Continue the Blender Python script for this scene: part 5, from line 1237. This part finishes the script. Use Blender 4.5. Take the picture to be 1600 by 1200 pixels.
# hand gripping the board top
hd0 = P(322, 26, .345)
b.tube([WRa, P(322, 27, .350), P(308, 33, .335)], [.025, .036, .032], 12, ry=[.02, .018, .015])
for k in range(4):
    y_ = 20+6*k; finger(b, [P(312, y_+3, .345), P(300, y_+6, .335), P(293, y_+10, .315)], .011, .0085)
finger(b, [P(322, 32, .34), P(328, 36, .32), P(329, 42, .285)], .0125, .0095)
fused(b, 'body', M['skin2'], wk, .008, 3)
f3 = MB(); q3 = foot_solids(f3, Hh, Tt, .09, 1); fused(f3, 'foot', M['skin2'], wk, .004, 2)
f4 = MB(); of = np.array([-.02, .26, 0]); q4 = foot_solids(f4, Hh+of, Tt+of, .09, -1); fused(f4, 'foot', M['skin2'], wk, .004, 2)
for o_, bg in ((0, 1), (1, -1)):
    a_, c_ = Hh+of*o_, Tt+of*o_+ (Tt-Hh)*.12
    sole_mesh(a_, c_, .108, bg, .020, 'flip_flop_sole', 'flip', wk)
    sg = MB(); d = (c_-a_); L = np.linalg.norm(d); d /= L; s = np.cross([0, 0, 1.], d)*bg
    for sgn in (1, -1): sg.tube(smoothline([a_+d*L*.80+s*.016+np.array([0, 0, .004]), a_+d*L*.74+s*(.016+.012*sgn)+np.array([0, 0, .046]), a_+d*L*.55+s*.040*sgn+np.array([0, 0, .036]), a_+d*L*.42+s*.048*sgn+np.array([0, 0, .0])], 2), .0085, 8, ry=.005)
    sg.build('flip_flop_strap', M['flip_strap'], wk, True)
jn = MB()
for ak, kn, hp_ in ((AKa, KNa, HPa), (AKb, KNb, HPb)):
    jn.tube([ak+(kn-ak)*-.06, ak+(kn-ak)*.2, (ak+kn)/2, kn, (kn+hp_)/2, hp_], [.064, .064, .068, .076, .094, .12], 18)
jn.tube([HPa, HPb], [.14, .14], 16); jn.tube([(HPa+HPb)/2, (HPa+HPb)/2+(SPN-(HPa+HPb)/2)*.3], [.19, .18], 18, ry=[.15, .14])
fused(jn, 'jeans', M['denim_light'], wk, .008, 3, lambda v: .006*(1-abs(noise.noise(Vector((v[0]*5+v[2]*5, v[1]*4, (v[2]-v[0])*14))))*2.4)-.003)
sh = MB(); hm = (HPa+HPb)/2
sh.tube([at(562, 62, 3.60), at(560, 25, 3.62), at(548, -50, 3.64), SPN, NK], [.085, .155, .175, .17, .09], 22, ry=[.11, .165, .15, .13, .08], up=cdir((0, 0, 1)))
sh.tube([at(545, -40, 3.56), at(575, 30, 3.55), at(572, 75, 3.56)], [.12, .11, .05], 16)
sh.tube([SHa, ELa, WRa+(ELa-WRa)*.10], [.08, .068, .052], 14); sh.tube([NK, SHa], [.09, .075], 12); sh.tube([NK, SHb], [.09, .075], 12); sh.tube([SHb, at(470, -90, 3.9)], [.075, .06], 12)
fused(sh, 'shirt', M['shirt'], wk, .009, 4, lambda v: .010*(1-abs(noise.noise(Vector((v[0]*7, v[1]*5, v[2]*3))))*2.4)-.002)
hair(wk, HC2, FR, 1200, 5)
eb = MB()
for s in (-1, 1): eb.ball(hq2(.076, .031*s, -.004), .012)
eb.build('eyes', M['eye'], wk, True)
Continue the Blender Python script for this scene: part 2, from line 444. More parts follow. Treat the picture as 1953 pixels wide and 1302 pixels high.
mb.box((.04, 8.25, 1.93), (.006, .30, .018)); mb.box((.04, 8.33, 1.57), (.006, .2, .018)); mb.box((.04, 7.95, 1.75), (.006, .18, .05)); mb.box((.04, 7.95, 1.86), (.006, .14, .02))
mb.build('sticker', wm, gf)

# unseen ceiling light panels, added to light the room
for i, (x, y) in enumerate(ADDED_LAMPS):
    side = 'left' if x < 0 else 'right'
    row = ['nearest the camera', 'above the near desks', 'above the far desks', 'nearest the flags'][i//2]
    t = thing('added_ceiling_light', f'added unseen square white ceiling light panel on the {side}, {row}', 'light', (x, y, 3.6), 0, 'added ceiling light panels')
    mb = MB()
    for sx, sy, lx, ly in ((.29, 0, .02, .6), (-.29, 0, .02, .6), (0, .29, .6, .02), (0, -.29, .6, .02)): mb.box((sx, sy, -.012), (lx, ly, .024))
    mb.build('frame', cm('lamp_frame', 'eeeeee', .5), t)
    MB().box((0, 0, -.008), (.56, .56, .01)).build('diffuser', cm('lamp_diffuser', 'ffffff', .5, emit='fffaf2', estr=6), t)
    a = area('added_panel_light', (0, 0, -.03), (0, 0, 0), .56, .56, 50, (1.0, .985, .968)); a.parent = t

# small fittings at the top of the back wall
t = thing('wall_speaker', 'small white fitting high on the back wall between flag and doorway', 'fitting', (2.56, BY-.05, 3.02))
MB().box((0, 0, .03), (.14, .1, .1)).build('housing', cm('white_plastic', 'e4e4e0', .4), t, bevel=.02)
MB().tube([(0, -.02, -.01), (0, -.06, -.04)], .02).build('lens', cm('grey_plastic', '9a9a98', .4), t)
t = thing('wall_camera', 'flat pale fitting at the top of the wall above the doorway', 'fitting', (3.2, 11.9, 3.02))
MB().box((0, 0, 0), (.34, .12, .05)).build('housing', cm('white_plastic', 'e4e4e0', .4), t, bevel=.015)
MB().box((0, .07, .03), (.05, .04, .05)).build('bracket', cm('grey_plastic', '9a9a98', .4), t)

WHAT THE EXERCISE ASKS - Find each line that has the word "picture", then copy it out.

SOLVED EXERCISE -
Continue the Blender Python script for this scene: part 5, from line 1237. This part finishes the script. Use Blender 4.5. Take the picture to be 1600 by 1200 pixels.
Continue the Blender Python script for this scene: part 2, from line 444. More parts follow. Treat the picture as 1953 pixels wide and 1302 pixels high.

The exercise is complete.